Retirada de chiste sobre a relação amorosa entre Batman e Robin, feito nos anos 1970, também faz pensar na edição de obras com outro contexto histórico
A troca de uma piada feita pelo personagem Chapolin Colorado, pelo Multishow, canal pago que se tornou a segunda casa das séries Chaves e Chapolin no Brasil, tem dividido opiniões e, desse modo, reacendido dois debates caros à área cultural. Um deles é sobre os limites do entretenimento, discussão alimentada especialmente pelos ditames politicamente corretos. Fazer piada com minorias é mesmo engraçado? O outro resvala no departamento de história das universidades: assim como aconteceu na supressão de termos racistas em Monteiro Lobato, em que medida é benéfico para o conhecimento fingir que nossos antepassados não pensavam diferente da gente?
Entenda a questão: em um episódio do Chapolin, o herói mexicano é desprezado por uma personagem, que diz que teria sido melhor “chamar o Batman” do que ele. Na dublagem anterior do trecho, exibida pelo SBT, o desbocado Chapolin não deixava a questão por menos e disparava: “Em primeiro lugar, o Batman não está, porque está em lua de mel com o Robin”. No Multishow, a frase considerada homofóbica e substituída por: “Em primeiro lugar, o Batman não pôde vir porque furou o pneu do batmóvel.”
O que historiadores que defendem a preservação das obras como foram criadas afirmam é que, ao servir de janela para um outro tempo, uma outra mentalidade, uma outra cultura, uma determinada obra nos ensina a ler contextos históricos e a aprender com eles. Essa espécie de censura póstuma, ao contrário, fecha a janela e limita o saber. Retoma-se aqui, entre outros, o argumento de que é preciso conhecer o passado para não repeti-lo no presente. Também pode ser animador, a depender da situação, ver como a sociedade evoluiu em termos de valores.
Mais quente, a discussão sobre os limites do humor traz ainda mais elementos éticos, e, a julgar pelo posicionamento de nomes como Renato Aragão e Marcius Melhem, está sendo vencida por quem sabe fazer humor sem recorrer a golpes baixos.
Confira a íntegra do posicionamento da emissora abaixo:
“Estamos cientes das críticas e ainda vamos acertar e errar, mas sempre na tentativa de fazer o melhor. É vivo, uma troca, não é uma decisão única. Estamos aqui para discutir juntos, ajustar também com os fãs.

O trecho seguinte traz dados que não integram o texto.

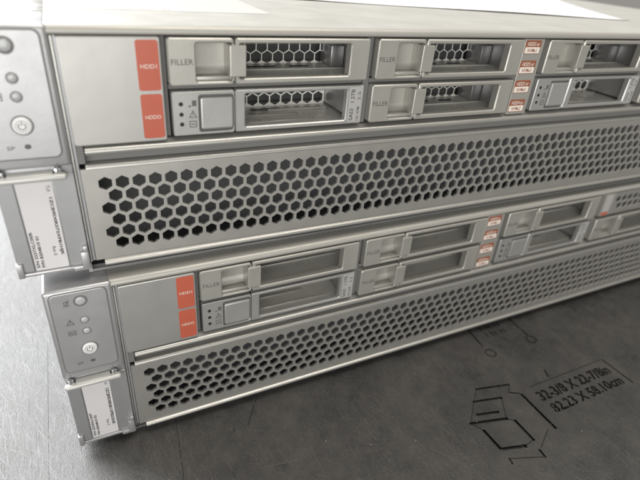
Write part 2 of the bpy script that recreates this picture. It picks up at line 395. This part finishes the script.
# honeycomb grille
b = MB()
cs = hexes(P, 76, 6, 0, 0, 0)
plate_holes(b, -6.95, W1 - 2, -29.6, 5.6, cs, 2.46, 0, 1.5, PLATE)
prof = [(0.0, 5.45)]
for k in range(0, 6):
    a = math.radians(180 - 18 * k); prof.append((1.6 + 1.6 * math.cos(a), 5.6 + 1.5 * math.sin(a)))
prof += [(9, 7.1), (9, 6.3), (1.6, 6.3), (1.5, 5.45)]
b.prism(prof, -5.2, W1 - 2, PLATE)
prof = [(1.5, -29.45), (0.0, -29.45), (.0, -30.2)]
for k in range(0, 8):
    a = math.radians(110 + 26 * k); prof.append((-.25 + .85 * math.cos(a), -31.2 + .85 * math.sin(a)))
prof += [(2.5, -32.0), (2.5, -30.2), (1.5, -30.2)]
b.prism(prof, -4.2, W1 - 2, PLATE)
part(b, 'hexagon_grille', srv)

# blank panel with the two red labels
b = MB().rbox(-7.2, 21.6, -.4, 14, 13.7, 46.9, SILVER, .8, .4)
pan = part(b, 'blank_panel', srv)
for t, z0, z1 in (('HDD1', 30.6, 46.0), ('HDDO', 14.9, 29.5)):
    l = MB().rbox(14.1, 20.9, -.52, -.38, z0, z1, RED, .8, .05)
    zc = (z0 + z1) / 2
    l.text(t, (15.1, -.55, zc - .8), (4.9, 0, 0), (0, 0, 1.25), WHITE, .0)
    o = l.build('bay_label', pan); o['label'] = 'red label reading ' + ('HDD1', 'HDD0')[t[-1] == 'O']

# drive filler (local origin: lower left front corner of the bay; 73.8 x 14.9)
def make_filler():
    b = MB()
    # left cheek with recess
    b.ringframe(0, 21.6, -.5, 9, 0, 14.9, 8.9, .35, 1.2, 1.5, FILL, 1.1, .42, .7)
    b.box(8.4, 21.3, 6.0, 6.8, .8, 13.6, FILL)
    b.box(8.9, 21.2, .8, 6.0, 1.2, 2.6, FILL, .3)
    b.prism([(.9, 1.25)] + [(1.2 + 4.9 * math.sin(math.radians(k * 11.25)), 1.3 + 5.2 * (1 - math.cos(math.radians(k * 11.25)))) for k in range(1, 9)] + [(6.1, 1.25)], 8.95, 21.15, FILL)
    # window side
    b.ringframe(22.1, 73.8, -.5, 3.2, 0, 14.9, 1.4, 8.0, 1.9, 1.7, FILL, .9, .42, .6)
    # tray behind the window
    b.box(22.3, 73.2, 3.2, 30, .2, 1.2, INNER)
    b.box(22.3, 73.2, 3.2, 30, 14.0, 14.7, INNER)
    b.box(21.9, 22.6, 3.2, 30, 1.2, 14.0, CASE)  # side walls in darker steel: their shade is put into the colour
    b.box(72.6, 73.3, 3.2, 30, 1.2, 14.0, CASE)
    b.box(25, 70, 13.6, 14.3, 1.2, 1.8, INNER, .2, 1); b.box(66.5, 72.4, 17, 27, 1.2, 9.5, CASE, .5)
    b.box(30, 44, 19, 21, 1.15, 1.25, BLACK); b.box(50, 58, 19, 21, 1.15, 1.25, BLACK)
    b.text('FILLER', (1.0, -.53, 6.7), (7.0, 0, 0), (0, 0, 1.75), INKG, .008)
    f = part(b, 'drive_filler', srv)
    t = MB().rbox(19.9, 25.7, -1.2, 3.0, 2.5, 12.8, FILL, .5, .4).box(19.9, 20.7, 2.9, 6.0, 2.6, 12.7, FILL).build('latch_tab', f)
    s = MB(); cs = [c for c in hexes(4.6, 12, 3, 24.5, 11.4, 0) if 24.9 < c[0] < 70.3 and 3.0 < c[1] < 12]
    plate_holes(s, 22.6, 72.6, 1.2, 13.9, cs, 2.43, 26, .5, WIRE, .05)
    s.build('mesh_screen', f)
    return f
def make_drive():
    b = MB()
    b.ringframe(0, 21.4, .2, 9, 0, 15.0, 8.9, .4, 1.0, 1.3, DRV, .7, .25, .9)
    b.box(8.6, 21.1, 1.6, 9, .9, 14, GROOVE)
    b.ringframe(21.75, 73.4, .2, 3.0, 0, 15.0, 3.6, 7.4, 1.7, 1.5, DRV, .7, .42, .5)
    b.box(22.0, 73.0, 3.0, 31, .2, 1.3, INNER)
    b.box(25.5, 51.0, 12.0, 12.7, 1.3, 2.0, EDGE, .2, 1); b.box(40, 66.0, 17.0, 17.6, 1.3, 2.4, EDGE, .2, 1); b.box(28, 60, 5.0, 5.4, 1.3, 1.7, EDGE, .1, 1)  # brighter bars added as the highlight streaks on the tray floor
    b.box(34, 47, 19, 22, 1.25, 1.36, GROOVE)
    b.box(22.0, 73.0, 3.0, 31, 14.2, 14.7, INNER)
    b.box(22.0, 23.2, 3.0, 31, 2.2, 14.2, INNER)
    b.box(68.6, 73.0, 3.0, 31, 2.2, 14.2, CASE)  # right wall darker than the left, shade put into its colour
    b.box(23, 69, 30.4, 31, 2.2, 14.2, DARK)
    for z in (10.9, 7.4, 4.0):
        b.cyl(2.9, z, .72, .12, .3, BLACK, 18)
    b.stroke([(5.6, 10.1), (6.0, 10.1)], .5, .15, INKG); b.rbox(6.6, 8.1, .13, .3, 10.1, 12.0, INKG, .2, .02)
    b.stroke([(5.6, 6.3), (7.9, 6.3), (6.75, 8.5), (5.6, 6.3)], .25, .15, INKG); b.stroke([(6.75, 7.7), (6.75, 7.0)], .25, .15, INKG)
    b.stroke([(5.6, 2.9), (7.8, 2.9), (7.8, 4.9), (5.6, 4.9), (5.6, 2.9)], .25, .15, INKG); b.stroke([(6.1, 3.9), (7.3, 3.9)], .3, .15, INKG)
    d = part(b, 'disk_drive', srv)
    MB().rbox(9.35, 20.75, -.5, 3, 1.9, 12.9, DRV, .8, .55).build('release_button', d)
    l = MB().rbox(67.0, 72.6, .08, .22, .7, 14.5, TAG, .3, .02)
    l.text('SAS3', (69.2, .05, 1.5), (0, 0, 4.6), (-1.6, 0, 0), INK, .01)
    l.text('1.2TB', (69.2, .05, 8.6), (0, 0, 5.0), (-1.6, 0, 0), INK, .01)
    l.text('10K RPM', (71.9, .05, 1.3), (0, 0, 5.4), (-1.3, 0, 0), INKG, .005)
    l.text('2.5', (71.9, .05, 9.4), (0, 0, 3.2), (-1.3, 0, 0), INKG, .005)
    l.build('drive_label', d)
    s = MB(); cs = [c for c in hexes(4.9, 12, 2, 24, 8.3, 0) if 25 < c[0] < 67.5]
    plate_holes(s, 23.3, 68.5, 1.3, 14.1, cs, 2.5, 25, .5, WIRE, .05)
    s.build('mesh_screen', d)
    return d
def at(o, x, z, y=0): o.location = (x * MM, y * MM, (z + B) * MM); return o
fil = at(make_filler(), 23.5, 31.7)
drv = at(make_drive(), 23.9, 14.7)
for x, z in ((101.0, 31.7), (100.5, 14.8), (190.0, 31.7), (268.2, 14.8), (346.5, 14.8), (346.5, 31.7)):
    at(copy_tree(fil, srv), x, z)
at(copy_tree(drv, srv), 189.8, 14.7)

# label strip between the bays
b = MB().rbox(175.4, 187.2, .3, 14, 13.7, 46.9, FILL, .5, .3)
strip = part(b, 'label_strip', srv)
for k, (t, u) in enumerate((('HDD3 or', 'NVMe1'), ('HDD5 or', 'NVMe3'), ('HDD2 or', 'NVMe0'), ('HDD4 or', 'NVMe2'))):
    zt = (46.4, 37.9, 29.3, 20.6)[k]; x0 = 175.9
    l = MB().rbox(x0, x0 + 9.2, .18, .32, zt - 5.7, zt, BROWN, .6, .03)
    l.rbox(x0 + .25, x0 + 8.95, .15, .2, zt - 5.45, zt - 2.85, WHITE, .4, .02)
    l.text(t, (x0 + 1.2, .14, zt - 2.35), (7.0, 0, 0), (0, 0, 1.6), WHITE, .008)
    l.text(u, (x0 + 1.8, .11, zt - 5.0), (5.6, 0, 0), (0, 0, 1.6), BROWN, .008)
    o = l.build('bay_label', strip); o['label'] = 'brown and white label reading %s %s' % (t, u)

# vent block in the upper right bay
b = MB()
plate_holes(b, 277.8, 342.4, 31.9, 46.8, hexes(P, 11, 2, 282.6, 41.8, 0), 2.3, .2, 1.5, PLATE)
b.box(277.0, 342.6, 12, 13, 31.9, 46.8, DARK)
b.rbox(268.9, 277.7, -.2, 8, 31.9, 46.9, FILL, .5, .3)
v = part(b, 'vent_panel', srv)
MB().rbox(269.8, 275.6, -.32, -.18, 34.6, 46.2, TAG, .4, .03).build('paper_label', v)
MB().rbox(269.8, 275.6, -.32, -.18, 32.5, 34.5, RED, .4, .03).build('red_label', v)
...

Em algumas piadas, realmente existe um cunho homofóbico, mais machista. Nos anos 1970, isso era mais comum, mas hoje, felizmente, estamos em outro momento. Vamos entendendo o limite dentro do humor. A linha é muito tênue e, por isso, uma decisão sempre difícil. Somos uma marca democrática, com a responsabilidade de debater todas essas questões. Temos um poder social muito grande nas mãos. Vamos, sim, ficar de olho nisso, mas entendemos a liberdade artística e o contexto da época do produto e, por isso, vamos buscar ser fiéis à obra idealizada pelo Bolaños.”